LYDIA STORIES
LYDIA STORIES
THE CARROLL FAMILY HISTORY
FROM BORRISOLEIGH TO SOUTHWEST HARBOR, 1761-1917
by Lydia Carroll
About Lydia Carroll
LYDIA CARROLL is a cloth doll stitched together in 1911 by Rebecca Carroll, widow of Captain Jacob Carroll, as a gift for her newborn granddaughter Evelyn Kittredge. Lydia and Evelyn become soul-mates for life. Rebecca stuffs Lydia with the remnants of well-loved clothes that Carroll ancestors had worn. When Lydia begins to tell Evelyn her family history, the stories and the people who lived in those garments come alive.

About Lydia Stories
Lydia Stories is published to honor the 200th anniversary of the Carroll family in Southwest Harbor, ME, and their 1825 Homestead, now owned by Acadia National Park, that still stands as originally constructed.
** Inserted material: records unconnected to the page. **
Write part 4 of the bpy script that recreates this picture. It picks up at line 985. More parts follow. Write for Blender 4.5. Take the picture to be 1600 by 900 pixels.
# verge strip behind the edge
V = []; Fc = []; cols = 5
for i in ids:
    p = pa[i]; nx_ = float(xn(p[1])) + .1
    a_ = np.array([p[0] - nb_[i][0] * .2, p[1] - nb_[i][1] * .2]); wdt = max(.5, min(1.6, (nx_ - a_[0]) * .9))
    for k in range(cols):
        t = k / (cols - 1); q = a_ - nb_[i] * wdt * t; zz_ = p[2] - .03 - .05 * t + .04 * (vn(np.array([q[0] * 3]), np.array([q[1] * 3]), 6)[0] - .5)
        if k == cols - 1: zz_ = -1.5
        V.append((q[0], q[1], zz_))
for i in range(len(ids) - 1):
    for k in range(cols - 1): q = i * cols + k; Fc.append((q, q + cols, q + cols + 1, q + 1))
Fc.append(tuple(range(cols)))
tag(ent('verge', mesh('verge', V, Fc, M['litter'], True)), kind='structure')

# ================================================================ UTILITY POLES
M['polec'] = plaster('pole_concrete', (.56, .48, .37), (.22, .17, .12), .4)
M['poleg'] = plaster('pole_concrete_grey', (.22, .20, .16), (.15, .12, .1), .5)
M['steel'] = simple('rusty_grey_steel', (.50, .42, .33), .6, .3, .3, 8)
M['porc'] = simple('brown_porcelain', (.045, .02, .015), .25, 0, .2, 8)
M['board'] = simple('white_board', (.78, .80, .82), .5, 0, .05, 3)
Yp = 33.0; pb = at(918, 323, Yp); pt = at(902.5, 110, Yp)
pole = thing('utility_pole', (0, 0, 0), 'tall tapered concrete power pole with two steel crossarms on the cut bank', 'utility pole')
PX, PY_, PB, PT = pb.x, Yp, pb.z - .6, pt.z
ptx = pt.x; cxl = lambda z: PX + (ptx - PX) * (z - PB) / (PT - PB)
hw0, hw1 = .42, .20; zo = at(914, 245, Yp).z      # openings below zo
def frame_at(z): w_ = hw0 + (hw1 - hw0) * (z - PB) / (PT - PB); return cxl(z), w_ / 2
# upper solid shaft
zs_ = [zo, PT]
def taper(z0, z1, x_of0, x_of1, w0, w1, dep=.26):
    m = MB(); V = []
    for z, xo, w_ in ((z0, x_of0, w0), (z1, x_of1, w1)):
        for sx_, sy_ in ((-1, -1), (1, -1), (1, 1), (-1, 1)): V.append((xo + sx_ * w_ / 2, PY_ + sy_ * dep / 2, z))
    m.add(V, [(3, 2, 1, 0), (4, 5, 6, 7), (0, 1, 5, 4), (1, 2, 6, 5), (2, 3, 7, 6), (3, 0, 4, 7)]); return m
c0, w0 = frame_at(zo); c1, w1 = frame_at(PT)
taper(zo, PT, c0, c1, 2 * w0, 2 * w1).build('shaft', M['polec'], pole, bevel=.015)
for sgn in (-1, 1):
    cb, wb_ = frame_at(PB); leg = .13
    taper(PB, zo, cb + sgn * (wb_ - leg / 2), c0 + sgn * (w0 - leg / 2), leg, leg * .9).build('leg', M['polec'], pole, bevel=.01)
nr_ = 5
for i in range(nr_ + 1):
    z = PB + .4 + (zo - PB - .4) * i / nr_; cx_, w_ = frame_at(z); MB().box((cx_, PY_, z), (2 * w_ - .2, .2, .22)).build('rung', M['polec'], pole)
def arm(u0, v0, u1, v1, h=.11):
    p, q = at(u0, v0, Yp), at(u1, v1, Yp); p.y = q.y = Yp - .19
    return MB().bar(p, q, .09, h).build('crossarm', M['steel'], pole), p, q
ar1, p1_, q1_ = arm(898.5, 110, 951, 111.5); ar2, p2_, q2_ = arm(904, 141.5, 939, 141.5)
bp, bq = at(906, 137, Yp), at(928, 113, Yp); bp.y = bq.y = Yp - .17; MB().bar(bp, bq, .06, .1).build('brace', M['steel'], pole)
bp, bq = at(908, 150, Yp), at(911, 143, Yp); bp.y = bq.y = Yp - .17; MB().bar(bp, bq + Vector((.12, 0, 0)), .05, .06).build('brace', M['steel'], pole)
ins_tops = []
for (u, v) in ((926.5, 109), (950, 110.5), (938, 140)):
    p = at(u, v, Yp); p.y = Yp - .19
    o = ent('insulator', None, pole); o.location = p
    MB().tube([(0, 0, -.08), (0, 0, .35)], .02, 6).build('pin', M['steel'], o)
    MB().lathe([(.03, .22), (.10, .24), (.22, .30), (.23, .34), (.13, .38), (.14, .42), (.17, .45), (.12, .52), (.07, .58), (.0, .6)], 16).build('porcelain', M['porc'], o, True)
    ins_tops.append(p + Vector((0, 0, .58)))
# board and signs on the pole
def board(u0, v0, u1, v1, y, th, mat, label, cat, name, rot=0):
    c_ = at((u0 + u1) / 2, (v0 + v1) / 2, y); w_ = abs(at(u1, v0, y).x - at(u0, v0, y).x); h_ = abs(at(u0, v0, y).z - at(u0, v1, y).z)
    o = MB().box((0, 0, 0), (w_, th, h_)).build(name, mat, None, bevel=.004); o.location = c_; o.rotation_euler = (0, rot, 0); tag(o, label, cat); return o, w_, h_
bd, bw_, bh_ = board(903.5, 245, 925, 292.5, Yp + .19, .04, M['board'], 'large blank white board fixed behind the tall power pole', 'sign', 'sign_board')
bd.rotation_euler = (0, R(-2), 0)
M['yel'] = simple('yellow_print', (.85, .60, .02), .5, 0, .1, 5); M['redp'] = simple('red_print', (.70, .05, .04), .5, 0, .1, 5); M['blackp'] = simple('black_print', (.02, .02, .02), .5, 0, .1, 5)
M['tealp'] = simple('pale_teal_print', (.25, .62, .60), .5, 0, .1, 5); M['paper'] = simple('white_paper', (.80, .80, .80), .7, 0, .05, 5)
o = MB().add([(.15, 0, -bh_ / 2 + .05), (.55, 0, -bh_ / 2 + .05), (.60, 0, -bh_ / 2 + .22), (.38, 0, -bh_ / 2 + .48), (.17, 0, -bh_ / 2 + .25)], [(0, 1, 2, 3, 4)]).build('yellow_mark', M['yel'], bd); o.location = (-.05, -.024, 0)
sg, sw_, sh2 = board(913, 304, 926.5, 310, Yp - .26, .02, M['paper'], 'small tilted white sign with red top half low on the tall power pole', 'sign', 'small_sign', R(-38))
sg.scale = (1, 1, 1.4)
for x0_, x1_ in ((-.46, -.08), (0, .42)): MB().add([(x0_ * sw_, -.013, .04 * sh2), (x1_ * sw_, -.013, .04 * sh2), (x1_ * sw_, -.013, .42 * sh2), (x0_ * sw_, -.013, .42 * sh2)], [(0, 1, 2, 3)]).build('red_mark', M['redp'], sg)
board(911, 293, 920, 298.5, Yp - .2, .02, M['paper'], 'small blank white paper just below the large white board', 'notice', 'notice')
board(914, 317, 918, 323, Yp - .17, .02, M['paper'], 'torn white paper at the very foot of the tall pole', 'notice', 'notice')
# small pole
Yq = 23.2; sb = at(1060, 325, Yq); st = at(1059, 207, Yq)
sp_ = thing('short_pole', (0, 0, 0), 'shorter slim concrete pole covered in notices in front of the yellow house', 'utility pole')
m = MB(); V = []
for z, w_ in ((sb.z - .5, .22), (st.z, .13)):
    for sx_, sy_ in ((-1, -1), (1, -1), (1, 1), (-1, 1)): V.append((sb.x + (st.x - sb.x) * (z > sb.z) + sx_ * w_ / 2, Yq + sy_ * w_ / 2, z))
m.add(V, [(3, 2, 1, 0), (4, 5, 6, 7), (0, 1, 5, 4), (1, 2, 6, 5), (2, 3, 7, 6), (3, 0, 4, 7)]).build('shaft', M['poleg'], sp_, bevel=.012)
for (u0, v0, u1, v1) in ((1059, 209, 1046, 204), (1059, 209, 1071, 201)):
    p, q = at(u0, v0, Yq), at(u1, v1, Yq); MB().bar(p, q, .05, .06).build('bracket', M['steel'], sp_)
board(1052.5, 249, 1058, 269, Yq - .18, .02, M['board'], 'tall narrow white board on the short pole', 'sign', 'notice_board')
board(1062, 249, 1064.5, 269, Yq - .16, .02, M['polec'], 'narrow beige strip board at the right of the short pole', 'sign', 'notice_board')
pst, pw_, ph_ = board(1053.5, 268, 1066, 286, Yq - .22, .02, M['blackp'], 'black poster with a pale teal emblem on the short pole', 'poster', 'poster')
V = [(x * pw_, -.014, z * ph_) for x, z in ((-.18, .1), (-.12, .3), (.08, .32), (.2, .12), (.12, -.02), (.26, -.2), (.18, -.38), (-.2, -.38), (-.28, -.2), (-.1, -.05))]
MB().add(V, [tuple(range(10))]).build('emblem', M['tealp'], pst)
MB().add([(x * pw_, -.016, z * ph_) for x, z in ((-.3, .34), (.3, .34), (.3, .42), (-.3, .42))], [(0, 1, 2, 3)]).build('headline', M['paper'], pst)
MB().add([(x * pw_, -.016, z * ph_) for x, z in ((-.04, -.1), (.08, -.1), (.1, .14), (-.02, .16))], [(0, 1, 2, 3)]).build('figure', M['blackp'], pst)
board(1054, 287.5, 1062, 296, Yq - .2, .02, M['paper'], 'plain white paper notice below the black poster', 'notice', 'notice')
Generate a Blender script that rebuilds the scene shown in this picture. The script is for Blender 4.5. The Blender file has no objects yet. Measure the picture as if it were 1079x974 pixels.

Drawing from letters, diaries, documents and recorded memories compiled by Nell Carroll Thornton in 1933, Lydia Stories invites us to hear the Carroll family history as told in a creative narrative by a unique storytelling cloth doll named Lydia Carroll. Lydia tells us of the Carroll family roots in Ireland, the plight of young John Carroll charged with treason, his escape to the New World, his settling on Mt. Desert Island, and of his inheritance of courage, wisdom, and courtesy given to each Carroll descendant.
For 20 years Lydia has been telling her remnant stories at the Carroll Homestead. Lydia Stories brings her stories alive in print for the first time.
“What I am going to tell you about our family heritage, Evelyn, is true. I know because I was there with all our ancestors who came before us.”